- Your instructions -
What is wanted is an exact restatement of the lines from the one with "Generate a Blender" through the one with "COL = scene.collection", both included, and of no other lines.

- Supplied data -

-- Start --

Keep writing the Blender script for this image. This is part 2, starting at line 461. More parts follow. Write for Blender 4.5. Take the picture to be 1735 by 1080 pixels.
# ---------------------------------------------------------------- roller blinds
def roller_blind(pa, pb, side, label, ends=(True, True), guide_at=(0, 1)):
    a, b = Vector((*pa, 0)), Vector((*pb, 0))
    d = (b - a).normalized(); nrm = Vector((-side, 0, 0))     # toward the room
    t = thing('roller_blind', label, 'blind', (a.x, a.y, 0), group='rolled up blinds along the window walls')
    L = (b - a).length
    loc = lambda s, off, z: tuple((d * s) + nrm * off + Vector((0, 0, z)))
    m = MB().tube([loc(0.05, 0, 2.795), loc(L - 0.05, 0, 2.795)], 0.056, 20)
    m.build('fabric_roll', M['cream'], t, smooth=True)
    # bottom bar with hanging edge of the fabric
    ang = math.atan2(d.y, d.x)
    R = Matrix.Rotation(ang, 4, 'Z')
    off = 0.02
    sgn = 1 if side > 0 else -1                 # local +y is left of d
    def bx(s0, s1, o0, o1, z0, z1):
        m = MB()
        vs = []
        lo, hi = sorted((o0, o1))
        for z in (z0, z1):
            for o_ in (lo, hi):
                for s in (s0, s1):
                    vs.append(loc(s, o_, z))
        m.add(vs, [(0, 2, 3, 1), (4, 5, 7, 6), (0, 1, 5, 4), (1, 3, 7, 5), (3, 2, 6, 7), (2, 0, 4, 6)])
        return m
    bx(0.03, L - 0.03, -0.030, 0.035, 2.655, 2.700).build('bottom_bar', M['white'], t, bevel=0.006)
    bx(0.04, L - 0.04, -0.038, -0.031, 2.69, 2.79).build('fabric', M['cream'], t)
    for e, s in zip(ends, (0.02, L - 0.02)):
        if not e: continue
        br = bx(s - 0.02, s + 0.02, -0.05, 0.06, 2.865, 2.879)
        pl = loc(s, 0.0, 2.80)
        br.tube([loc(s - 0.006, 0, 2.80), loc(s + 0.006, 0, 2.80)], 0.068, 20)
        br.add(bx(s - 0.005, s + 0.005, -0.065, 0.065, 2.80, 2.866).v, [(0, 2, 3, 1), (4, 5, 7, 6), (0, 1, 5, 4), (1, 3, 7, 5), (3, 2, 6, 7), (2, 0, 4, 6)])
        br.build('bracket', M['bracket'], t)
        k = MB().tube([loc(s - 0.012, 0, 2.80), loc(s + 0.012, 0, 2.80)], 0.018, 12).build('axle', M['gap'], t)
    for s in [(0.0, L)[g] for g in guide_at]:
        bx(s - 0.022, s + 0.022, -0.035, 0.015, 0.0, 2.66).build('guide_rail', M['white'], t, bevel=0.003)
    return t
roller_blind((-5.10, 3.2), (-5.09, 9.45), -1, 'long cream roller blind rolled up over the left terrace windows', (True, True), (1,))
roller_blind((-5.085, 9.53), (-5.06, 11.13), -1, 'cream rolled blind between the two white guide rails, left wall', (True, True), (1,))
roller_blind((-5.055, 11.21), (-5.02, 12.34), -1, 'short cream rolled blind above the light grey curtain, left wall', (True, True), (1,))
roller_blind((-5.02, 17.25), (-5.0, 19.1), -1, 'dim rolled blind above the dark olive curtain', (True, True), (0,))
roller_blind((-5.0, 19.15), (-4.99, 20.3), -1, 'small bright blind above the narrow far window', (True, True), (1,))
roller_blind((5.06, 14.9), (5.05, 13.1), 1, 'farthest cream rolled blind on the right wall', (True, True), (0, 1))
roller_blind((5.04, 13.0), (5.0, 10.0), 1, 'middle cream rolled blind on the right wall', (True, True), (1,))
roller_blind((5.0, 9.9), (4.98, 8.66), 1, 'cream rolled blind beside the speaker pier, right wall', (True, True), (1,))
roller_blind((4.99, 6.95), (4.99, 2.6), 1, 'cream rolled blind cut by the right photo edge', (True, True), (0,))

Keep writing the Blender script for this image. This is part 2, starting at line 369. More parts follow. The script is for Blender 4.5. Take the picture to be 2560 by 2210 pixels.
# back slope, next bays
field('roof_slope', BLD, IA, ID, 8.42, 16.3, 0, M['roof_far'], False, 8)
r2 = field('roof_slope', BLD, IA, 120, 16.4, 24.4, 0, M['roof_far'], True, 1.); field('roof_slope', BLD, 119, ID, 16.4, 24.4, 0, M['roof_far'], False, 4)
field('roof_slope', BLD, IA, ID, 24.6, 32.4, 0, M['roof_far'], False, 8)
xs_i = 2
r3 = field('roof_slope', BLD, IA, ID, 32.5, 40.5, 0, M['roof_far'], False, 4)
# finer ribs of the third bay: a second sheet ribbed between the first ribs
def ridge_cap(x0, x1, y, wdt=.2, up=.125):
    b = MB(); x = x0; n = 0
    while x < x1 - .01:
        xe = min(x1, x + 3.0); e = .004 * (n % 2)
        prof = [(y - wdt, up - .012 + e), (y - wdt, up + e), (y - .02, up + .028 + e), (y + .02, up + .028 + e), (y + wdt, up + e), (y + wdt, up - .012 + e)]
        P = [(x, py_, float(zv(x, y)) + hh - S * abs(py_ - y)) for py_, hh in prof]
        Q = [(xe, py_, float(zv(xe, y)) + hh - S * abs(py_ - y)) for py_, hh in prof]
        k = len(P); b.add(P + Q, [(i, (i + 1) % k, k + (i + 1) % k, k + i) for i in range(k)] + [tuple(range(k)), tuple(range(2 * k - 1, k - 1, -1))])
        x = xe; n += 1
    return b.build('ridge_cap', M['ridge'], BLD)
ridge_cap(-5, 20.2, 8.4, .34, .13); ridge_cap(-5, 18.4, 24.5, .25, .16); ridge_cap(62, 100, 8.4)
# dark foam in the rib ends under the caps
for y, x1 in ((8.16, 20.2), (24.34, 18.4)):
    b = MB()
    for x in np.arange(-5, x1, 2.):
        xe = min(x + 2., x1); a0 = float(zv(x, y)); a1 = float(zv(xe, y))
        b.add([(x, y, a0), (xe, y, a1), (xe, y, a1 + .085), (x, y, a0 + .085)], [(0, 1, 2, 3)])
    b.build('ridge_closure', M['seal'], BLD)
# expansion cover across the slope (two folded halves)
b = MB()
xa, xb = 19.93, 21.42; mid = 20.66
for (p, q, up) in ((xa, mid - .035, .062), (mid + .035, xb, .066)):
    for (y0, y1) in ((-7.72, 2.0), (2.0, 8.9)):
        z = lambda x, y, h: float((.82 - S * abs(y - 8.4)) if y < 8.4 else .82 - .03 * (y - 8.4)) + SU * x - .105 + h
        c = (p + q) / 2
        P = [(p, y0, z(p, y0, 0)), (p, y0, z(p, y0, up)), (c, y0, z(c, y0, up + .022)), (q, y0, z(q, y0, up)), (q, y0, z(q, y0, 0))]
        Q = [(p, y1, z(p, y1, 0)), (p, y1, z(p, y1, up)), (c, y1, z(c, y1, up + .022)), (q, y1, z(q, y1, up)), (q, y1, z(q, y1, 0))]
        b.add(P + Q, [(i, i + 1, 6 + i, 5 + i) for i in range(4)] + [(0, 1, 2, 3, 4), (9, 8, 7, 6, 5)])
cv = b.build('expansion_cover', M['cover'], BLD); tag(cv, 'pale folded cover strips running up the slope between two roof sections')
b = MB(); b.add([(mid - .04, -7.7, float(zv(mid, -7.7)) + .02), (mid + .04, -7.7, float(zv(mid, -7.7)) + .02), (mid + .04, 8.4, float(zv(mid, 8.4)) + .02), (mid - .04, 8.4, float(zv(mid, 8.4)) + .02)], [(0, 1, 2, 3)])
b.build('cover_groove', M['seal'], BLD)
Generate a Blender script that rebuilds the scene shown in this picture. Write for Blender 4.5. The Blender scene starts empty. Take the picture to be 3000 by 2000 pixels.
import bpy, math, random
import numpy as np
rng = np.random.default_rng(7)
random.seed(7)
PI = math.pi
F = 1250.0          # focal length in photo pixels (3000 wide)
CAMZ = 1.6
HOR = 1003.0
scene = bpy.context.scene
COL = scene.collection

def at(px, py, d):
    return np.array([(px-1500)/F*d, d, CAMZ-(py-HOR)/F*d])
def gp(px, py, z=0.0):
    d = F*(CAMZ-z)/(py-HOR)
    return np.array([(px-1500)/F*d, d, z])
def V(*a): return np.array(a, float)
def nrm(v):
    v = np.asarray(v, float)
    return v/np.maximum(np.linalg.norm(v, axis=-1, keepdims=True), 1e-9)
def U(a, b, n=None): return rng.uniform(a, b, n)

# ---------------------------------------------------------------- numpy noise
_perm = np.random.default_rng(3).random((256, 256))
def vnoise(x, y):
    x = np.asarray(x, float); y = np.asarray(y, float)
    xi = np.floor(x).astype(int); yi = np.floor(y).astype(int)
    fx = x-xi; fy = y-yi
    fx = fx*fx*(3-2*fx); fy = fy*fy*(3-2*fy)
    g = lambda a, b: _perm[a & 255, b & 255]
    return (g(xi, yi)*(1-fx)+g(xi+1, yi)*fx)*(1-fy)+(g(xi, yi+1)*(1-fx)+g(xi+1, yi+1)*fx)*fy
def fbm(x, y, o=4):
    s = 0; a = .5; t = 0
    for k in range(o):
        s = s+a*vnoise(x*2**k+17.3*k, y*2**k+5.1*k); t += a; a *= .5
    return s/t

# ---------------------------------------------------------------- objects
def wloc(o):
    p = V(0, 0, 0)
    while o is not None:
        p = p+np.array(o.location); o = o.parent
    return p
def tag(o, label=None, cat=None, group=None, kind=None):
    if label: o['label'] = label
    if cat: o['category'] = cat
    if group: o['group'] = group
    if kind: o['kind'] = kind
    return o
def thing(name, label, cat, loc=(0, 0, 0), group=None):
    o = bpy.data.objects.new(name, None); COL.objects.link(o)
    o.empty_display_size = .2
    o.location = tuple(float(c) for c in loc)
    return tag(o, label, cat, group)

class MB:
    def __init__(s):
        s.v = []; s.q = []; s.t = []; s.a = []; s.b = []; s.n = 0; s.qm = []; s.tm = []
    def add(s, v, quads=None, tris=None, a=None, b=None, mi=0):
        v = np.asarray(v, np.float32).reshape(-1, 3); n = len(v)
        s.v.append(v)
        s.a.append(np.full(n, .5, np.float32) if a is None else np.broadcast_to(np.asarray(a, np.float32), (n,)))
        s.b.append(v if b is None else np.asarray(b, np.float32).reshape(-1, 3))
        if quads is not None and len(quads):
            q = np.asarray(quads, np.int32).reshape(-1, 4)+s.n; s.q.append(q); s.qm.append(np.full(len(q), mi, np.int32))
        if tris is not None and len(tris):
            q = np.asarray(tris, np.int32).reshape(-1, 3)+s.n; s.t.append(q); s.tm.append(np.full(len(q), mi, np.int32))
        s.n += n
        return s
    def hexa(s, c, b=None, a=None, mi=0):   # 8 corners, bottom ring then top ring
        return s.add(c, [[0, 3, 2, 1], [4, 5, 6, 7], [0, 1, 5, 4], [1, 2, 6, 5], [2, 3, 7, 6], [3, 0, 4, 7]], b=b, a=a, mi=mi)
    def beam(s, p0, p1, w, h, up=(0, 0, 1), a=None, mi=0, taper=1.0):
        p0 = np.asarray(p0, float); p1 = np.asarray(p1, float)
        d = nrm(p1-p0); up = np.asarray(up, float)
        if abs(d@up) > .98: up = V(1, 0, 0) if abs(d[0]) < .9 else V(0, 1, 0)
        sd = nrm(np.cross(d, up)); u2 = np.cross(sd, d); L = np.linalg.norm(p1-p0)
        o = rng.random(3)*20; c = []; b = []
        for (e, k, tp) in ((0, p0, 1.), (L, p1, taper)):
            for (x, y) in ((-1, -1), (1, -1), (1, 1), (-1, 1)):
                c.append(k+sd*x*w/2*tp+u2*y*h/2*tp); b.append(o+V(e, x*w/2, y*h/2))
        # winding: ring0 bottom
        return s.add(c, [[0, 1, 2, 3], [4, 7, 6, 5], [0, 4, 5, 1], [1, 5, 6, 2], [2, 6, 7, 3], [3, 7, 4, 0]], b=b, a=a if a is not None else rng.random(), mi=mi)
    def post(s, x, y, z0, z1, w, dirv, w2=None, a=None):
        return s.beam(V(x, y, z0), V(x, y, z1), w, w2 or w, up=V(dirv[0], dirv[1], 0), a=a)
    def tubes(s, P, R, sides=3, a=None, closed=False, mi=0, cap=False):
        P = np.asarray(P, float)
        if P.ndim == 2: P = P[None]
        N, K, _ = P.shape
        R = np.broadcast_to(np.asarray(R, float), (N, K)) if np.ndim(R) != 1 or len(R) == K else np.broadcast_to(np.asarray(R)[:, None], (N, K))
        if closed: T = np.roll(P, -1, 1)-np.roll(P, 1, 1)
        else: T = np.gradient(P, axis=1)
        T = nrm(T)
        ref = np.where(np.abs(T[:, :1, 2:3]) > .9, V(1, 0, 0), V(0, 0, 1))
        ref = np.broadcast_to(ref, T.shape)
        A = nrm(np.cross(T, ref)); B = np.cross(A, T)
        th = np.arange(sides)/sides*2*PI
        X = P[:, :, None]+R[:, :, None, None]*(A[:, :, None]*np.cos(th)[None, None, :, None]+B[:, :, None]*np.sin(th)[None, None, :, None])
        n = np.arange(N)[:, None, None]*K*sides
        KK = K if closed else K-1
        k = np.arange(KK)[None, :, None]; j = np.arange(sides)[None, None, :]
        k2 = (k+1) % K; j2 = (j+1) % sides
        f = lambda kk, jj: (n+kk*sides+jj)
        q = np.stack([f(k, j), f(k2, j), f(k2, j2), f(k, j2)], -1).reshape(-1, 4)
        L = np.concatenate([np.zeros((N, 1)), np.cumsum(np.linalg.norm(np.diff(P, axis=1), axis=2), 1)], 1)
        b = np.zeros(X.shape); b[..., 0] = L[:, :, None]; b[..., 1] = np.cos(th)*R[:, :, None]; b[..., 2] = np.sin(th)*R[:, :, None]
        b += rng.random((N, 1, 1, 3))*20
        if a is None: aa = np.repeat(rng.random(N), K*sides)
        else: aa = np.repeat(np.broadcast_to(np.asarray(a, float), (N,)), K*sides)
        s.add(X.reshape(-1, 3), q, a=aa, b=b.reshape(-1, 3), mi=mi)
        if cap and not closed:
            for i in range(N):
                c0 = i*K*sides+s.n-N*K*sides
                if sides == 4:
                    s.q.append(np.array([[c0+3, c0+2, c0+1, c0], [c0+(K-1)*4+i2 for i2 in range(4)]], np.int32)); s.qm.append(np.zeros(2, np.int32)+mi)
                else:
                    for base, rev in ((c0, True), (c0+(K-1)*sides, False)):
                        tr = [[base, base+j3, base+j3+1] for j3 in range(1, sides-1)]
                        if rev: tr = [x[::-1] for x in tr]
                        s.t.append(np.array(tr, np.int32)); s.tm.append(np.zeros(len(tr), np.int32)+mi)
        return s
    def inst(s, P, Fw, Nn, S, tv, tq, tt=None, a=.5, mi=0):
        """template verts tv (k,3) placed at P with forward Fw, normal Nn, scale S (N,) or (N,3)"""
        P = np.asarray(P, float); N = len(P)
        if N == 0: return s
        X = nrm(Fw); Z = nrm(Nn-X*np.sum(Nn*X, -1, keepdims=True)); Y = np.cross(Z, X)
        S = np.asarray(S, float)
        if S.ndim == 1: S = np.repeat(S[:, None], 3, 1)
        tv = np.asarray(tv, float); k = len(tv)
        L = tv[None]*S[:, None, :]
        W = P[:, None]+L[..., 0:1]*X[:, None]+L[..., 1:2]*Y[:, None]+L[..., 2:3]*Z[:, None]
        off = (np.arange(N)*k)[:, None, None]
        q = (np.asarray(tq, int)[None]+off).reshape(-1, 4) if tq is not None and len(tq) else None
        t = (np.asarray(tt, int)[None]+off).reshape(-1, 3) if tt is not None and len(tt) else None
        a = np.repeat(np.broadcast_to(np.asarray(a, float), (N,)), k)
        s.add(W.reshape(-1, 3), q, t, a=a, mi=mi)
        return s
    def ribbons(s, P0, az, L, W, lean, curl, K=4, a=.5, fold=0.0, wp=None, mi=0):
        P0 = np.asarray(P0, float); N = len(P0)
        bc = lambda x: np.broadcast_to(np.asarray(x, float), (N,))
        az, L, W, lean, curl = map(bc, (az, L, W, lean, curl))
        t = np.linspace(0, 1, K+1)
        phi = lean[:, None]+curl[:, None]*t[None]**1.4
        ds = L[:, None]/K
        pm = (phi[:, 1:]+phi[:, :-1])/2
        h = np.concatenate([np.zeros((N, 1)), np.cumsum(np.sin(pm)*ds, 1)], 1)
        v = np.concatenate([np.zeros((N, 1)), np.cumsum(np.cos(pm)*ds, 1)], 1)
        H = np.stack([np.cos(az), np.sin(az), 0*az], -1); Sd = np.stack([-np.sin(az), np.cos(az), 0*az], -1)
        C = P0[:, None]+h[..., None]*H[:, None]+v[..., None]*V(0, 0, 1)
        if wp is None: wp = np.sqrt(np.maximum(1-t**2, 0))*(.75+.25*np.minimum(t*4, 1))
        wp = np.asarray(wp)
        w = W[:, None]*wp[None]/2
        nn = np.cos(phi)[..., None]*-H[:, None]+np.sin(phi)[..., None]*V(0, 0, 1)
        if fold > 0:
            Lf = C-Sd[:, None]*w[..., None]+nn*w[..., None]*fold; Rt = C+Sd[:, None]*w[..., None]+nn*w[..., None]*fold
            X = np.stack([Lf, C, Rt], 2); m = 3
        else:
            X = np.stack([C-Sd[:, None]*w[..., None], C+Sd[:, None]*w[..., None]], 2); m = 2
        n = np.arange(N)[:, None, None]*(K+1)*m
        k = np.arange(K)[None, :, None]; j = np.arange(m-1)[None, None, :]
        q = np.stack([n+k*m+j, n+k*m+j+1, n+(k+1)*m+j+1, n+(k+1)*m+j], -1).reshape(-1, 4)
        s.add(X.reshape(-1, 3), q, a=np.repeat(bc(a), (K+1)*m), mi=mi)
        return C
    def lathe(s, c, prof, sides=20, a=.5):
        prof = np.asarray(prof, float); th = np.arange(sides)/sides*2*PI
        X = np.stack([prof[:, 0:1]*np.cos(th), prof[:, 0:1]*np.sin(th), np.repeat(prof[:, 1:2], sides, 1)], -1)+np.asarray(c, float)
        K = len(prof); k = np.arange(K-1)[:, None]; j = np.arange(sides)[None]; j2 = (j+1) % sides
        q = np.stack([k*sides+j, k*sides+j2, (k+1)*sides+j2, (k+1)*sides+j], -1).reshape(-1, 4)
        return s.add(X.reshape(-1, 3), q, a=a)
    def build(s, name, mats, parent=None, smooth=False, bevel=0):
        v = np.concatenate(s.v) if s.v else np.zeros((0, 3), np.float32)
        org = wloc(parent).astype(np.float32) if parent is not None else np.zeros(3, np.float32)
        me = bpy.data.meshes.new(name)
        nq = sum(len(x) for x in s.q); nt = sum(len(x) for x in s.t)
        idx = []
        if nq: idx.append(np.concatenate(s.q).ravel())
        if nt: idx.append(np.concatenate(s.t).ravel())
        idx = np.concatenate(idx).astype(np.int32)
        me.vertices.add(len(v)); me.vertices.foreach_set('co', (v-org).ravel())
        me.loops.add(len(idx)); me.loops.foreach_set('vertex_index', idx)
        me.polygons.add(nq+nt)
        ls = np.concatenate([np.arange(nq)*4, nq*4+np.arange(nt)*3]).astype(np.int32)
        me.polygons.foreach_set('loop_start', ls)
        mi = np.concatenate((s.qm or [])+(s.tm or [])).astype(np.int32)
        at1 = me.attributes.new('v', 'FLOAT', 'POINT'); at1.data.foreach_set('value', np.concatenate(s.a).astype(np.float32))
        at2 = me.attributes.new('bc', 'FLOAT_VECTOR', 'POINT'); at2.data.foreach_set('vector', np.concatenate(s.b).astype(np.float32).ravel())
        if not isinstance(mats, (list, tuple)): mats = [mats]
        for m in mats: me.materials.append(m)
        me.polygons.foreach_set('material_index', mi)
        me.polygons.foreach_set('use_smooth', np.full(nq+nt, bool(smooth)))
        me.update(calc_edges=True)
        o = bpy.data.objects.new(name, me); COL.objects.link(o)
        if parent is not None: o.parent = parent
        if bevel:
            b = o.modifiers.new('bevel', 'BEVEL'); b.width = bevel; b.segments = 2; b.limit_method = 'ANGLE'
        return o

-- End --

- Task response -
Generate a Blender script that rebuilds the scene shown in this picture. Write for Blender 4.5. The Blender scene starts empty. Take the picture to be 3000 by 2000 pixels.
import bpy, math, random
import numpy as np
rng = np.random.default_rng(7)
random.seed(7)
PI = math.pi
F = 1250.0          # focal length in photo pixels (3000 wide)
CAMZ = 1.6
HOR = 1003.0
scene = bpy.context.scene
COL = scene.collection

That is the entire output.